───── Material ─────
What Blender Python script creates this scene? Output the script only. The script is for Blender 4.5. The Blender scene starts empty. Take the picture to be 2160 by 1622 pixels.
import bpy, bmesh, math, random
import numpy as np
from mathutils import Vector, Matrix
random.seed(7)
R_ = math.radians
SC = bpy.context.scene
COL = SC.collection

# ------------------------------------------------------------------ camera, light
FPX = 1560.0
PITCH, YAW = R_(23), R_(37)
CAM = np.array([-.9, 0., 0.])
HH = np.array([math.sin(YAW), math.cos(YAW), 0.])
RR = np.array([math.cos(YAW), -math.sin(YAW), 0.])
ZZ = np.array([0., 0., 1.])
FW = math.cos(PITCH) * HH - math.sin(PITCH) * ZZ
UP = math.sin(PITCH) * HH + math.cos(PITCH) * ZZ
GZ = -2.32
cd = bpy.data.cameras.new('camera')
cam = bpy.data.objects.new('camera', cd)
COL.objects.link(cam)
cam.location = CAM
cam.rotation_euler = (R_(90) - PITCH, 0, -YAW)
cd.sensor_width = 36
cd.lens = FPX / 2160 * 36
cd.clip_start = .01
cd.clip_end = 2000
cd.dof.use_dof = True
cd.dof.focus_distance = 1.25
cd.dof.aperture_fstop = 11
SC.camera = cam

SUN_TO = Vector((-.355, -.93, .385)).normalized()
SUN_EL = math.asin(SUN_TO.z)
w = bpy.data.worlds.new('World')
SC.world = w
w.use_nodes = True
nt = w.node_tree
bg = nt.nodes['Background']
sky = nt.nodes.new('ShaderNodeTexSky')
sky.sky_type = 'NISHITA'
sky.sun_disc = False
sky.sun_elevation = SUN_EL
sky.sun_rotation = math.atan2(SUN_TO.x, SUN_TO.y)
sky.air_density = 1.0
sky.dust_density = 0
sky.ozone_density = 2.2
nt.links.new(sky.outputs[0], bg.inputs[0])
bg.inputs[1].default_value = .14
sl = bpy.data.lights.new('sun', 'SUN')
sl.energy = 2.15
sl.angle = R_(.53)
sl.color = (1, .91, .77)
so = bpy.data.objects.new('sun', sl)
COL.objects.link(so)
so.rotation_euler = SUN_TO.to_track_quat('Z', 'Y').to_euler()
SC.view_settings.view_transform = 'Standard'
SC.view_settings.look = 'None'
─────
Exercise brief: Print, please, the lines above from the very first through the one that holds "COL = SC.collection", both included, word for word and with nothing else.

Output for this task:
What Blender Python script creates this scene? Output the script only. The script is for Blender 4.5. The Blender scene starts empty. Take the picture to be 2160 by 1622 pixels.
import bpy, bmesh, math, random
import numpy as np
from mathutils import Vector, Matrix
random.seed(7)
R_ = math.radians
SC = bpy.context.scene
COL = SC.collection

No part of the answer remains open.